Wednesday, February 4, 2009

Unpacking Oedipus - Part III

(cont'd)




In listening to that same lecture set, Solomon mentions in passing that Oedipus's father had been the recipient of a curse. Somehow I had forgotten that. And so I thought, how foolish of me- in all of these myths, the ancestral patterns are relevant, why should Oedipus be any different?

In the old testament, it is said that the sins of the father are visited upon his children. The 10 commandments assure that disobeying souls will be punished 10 generations out. Native American traditions consider the implications for the 7th generation after them of any of their important choices. And yet we in the modern west continue to think that we just sprang out of nowhere with no ancestral antecedents or debts. (this is fundamentally an American delusion with our mythology of the immigrant surrendering all loyalty to Prince or Potentate, and presumably all inherited emotional baggage. Would that wishing made it so. . .).

So to look at the "fate" of Oedipus, with its apparent cruelty (as Solomon puts it), it would behoove us to look at the 'system,' i.e. the family of which Oedipus was but a unit, his centrality inflated by our attention to him and not his ancestors.

Did you know Oedipus's father was cursed? That he was cursed to bear a son that would slay him? Well that certainly takes some of the pressure off of Oedipus, no? After all, he might not have been such a bad guy if he were just acting out an arrangement made by his father and another actor.

In the stories, King Laius, Oedipus's father was a guest at the court of King Pelops. During his stay there, he became sexually intrigued by Pelops's son, Chrysippus, and in the night, abducted and raped him. (It's almost hard to believe this part of the story doesn't get more air time, what with our open embrace of pedophilia and homosexuality). Upon discovering the violation of his child, Pelops curses Laius that his son should murder him.

Well.

That certainly puts a different spin on things, doesn't it? Does the 'evil fate' of Laius, to be murdered by his son, seem slightly less brutal in this context? Does the guilt Oedipus experience as the agent of vengeance in another man's sensible call for justice seem somewhat overwrought? Maybe.

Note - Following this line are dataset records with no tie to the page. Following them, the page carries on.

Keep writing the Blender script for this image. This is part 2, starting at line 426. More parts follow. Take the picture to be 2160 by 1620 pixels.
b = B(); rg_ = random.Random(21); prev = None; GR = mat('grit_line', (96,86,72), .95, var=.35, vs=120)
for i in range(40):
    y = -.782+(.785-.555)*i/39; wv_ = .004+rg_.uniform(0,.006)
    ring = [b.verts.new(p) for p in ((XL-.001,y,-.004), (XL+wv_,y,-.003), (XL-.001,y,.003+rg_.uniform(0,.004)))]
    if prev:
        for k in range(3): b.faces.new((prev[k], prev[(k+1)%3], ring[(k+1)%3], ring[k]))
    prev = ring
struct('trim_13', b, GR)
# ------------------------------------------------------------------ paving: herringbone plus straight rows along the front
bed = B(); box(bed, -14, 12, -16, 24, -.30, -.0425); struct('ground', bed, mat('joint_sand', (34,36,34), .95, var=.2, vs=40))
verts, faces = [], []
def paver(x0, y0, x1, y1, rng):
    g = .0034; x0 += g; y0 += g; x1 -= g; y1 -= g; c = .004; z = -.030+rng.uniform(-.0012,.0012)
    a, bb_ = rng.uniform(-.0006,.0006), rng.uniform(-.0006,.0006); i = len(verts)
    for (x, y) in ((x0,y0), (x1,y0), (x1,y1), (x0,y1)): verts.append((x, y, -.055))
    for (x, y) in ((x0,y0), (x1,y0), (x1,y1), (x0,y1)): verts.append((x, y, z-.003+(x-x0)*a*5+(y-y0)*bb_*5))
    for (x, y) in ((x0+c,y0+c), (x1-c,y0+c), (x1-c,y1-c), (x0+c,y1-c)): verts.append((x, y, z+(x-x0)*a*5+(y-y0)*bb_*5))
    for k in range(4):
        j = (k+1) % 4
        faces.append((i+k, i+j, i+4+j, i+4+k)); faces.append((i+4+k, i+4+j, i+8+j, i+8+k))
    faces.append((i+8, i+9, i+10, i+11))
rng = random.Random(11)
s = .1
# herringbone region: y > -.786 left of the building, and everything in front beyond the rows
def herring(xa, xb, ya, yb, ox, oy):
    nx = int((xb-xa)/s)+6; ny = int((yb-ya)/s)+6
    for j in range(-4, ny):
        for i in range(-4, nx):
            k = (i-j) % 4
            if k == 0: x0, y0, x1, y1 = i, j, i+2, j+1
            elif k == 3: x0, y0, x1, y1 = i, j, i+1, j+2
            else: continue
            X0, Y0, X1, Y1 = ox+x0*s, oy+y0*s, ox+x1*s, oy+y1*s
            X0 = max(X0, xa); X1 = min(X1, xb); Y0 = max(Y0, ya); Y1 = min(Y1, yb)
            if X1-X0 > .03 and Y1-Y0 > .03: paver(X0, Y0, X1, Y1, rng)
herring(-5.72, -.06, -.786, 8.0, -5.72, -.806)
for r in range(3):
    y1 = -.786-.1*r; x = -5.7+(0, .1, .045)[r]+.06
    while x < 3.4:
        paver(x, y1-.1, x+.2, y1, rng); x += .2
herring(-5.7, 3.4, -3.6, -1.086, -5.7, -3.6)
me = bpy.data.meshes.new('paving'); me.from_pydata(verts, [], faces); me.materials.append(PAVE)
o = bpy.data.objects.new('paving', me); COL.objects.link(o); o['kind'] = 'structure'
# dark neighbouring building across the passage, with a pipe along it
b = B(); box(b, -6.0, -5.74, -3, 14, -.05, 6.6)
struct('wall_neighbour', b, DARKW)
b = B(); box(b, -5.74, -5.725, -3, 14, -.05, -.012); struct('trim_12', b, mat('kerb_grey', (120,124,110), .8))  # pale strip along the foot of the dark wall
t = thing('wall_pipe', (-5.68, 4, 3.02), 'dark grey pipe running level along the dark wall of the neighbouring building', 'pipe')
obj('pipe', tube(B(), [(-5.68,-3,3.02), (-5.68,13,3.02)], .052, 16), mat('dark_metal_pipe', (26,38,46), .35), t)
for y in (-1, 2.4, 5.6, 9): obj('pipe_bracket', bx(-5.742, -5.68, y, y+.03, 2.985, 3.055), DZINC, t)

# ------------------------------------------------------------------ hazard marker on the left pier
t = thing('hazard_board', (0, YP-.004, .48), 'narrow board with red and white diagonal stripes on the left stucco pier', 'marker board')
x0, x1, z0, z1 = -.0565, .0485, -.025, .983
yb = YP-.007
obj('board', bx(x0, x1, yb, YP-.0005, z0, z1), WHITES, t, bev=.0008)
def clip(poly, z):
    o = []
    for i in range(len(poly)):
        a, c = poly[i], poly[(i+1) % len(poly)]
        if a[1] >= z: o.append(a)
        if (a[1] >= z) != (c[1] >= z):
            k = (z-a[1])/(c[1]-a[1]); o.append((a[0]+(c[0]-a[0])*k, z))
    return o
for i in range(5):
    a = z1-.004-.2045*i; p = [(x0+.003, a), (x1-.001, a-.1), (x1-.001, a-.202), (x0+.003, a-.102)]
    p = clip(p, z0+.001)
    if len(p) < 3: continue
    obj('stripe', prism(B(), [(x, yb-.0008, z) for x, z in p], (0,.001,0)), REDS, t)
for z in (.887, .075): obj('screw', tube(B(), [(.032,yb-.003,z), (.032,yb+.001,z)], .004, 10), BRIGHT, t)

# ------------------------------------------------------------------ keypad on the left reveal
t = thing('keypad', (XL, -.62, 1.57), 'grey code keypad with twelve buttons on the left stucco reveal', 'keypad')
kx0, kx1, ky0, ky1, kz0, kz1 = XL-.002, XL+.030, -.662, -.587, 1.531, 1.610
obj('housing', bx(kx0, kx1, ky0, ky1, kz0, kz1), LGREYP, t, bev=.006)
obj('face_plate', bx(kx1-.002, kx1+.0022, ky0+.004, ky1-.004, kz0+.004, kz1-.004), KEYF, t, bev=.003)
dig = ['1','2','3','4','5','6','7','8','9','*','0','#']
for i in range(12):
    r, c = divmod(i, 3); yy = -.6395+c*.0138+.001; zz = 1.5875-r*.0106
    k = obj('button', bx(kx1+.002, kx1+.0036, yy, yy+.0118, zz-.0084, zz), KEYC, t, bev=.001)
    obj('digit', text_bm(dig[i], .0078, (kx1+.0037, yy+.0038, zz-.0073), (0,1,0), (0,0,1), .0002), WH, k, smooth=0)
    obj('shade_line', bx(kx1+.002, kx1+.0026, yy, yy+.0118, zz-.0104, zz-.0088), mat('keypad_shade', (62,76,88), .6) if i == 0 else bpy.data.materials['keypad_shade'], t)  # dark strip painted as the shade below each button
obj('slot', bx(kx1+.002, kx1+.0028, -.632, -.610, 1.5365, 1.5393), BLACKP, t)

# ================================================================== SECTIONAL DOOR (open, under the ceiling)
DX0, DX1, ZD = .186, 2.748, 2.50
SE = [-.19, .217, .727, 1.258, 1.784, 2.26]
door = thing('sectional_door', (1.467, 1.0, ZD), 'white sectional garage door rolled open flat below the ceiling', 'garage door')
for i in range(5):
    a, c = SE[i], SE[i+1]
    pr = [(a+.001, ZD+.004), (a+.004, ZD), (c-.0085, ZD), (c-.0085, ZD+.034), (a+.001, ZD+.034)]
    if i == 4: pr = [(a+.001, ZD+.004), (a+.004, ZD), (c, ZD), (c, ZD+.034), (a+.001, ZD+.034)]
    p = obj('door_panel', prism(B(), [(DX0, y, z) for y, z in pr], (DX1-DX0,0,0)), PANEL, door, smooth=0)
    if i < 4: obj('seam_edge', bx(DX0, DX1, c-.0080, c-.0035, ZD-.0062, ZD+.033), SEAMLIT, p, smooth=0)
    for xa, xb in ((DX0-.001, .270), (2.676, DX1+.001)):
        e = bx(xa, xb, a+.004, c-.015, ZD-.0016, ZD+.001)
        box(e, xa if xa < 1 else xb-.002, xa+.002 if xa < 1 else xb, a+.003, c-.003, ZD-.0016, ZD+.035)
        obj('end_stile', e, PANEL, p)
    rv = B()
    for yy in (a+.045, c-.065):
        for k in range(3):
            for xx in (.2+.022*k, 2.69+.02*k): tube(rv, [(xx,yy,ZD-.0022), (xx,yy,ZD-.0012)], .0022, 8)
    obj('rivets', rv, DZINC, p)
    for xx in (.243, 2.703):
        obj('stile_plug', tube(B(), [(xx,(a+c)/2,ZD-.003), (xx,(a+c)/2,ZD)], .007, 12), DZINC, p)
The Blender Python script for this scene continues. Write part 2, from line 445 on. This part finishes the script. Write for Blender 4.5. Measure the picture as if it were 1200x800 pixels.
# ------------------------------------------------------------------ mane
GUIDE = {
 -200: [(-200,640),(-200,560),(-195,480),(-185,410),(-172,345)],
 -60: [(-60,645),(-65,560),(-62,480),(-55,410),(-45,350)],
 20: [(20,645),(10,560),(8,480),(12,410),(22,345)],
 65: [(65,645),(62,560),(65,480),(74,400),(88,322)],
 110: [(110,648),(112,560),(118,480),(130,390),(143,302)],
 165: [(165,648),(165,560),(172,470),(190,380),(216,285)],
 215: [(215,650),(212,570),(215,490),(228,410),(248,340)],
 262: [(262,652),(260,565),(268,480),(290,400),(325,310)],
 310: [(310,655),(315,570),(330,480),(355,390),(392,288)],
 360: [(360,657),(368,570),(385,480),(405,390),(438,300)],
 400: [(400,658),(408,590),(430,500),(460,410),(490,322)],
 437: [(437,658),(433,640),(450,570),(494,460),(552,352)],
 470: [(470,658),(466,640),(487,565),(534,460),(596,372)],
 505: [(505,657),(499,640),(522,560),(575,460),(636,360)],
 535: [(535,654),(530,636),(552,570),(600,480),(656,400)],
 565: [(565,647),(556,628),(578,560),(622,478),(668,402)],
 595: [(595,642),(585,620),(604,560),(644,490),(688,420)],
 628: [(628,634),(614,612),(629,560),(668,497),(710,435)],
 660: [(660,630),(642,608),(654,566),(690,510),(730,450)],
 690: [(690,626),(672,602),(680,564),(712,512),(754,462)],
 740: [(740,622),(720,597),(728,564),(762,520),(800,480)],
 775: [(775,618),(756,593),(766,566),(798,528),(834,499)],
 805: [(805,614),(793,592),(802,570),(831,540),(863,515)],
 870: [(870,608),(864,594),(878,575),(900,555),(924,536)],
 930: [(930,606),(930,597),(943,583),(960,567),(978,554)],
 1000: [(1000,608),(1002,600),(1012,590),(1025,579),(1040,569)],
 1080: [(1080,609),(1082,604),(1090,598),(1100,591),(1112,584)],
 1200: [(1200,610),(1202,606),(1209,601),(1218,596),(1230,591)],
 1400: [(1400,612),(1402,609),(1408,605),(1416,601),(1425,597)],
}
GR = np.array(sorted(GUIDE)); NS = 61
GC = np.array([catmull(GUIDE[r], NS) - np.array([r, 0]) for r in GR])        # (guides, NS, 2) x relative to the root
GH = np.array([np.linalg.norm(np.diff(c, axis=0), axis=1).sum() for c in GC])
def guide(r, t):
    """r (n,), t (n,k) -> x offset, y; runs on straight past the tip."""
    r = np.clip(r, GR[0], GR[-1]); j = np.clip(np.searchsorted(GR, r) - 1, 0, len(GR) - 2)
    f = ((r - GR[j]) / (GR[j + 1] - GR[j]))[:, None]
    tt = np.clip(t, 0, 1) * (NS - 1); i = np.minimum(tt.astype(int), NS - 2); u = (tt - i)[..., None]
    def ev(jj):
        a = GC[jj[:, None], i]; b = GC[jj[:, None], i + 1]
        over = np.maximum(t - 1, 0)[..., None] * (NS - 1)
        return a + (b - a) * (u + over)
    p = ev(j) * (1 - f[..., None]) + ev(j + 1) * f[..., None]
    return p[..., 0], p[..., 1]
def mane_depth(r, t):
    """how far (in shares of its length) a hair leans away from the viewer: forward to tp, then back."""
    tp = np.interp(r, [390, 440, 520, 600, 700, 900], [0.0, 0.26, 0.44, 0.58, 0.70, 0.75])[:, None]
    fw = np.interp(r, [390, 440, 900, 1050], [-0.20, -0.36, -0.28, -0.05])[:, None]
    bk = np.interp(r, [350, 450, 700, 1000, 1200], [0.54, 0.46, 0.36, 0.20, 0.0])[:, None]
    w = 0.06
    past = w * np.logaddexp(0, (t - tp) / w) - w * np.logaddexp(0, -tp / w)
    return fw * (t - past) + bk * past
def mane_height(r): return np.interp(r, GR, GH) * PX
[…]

What is more, in the stories, both men try to avoid their fate- one out of selfishness, one out of selflessness. Laius, understanding his curse, exposes Oedipus in order to outwit fate. Oedipus, when learning of his own curse, *runs away from home* in order to spare his (adopted) father the curse of his own fate.

Would that Oedipus and Laius had had the council of Dr. von Franz. This is just the kind of ‘fate evasion’ practiced daily in psychologists’ offices as people try to outsmart their complexes through intellectual analysis. And so perhaps the ancients and their oracles were as foolish as we and our shrinks.


But to our original point. . . That the Oedipus myth is somehow central to our psyches is an arbitrary assertion. It can hardly be said that every young man born in the world is the son of a father who was cursed by a foreign king for raping his son. Furthermore, even for those fathers that did go down that path, some of them might have accepted the cosequences of their actions and raised the son anyway. Laius, however, decided to murder Oedipus, and so his son’s unconscious desire to kill his father is not some kind of ‘psychological predisposition.’ It is simply revenge.

And yet the notion persists. But perhaps we enjoy the avoidance of our fate as much as Laius and Oedipus – and all the others – did. Woody Allen, a psychological devotee, was in analysis for some 30 years before he married his daughter. So perhaps the psychological religion is destined to fail us as much as the Judeo-Christian one.



The Oedipus Complex has distorted our cultural sense of who we are by replacing the Judeo-Christian mono-myth with an equally preposterous, limited construct that simply does not apply in most cases. And still, in our search for meaning through the new religion of psychology, all manner of mythic conditions are referred back to the alleged primogenitor of complexes, the Oedipal.

Solomon, in his lectures, quotes Nietzsche as saying we shall not be through with God until we are through with language, since our notion of God is embedded in our everyday speech. Well the neuro-linguistic programmers, to say nothing of the GOP, are working on that. But in the mean time, getting rid of our notion of monotheism as the governing myth of mankind would set us well in the right direction.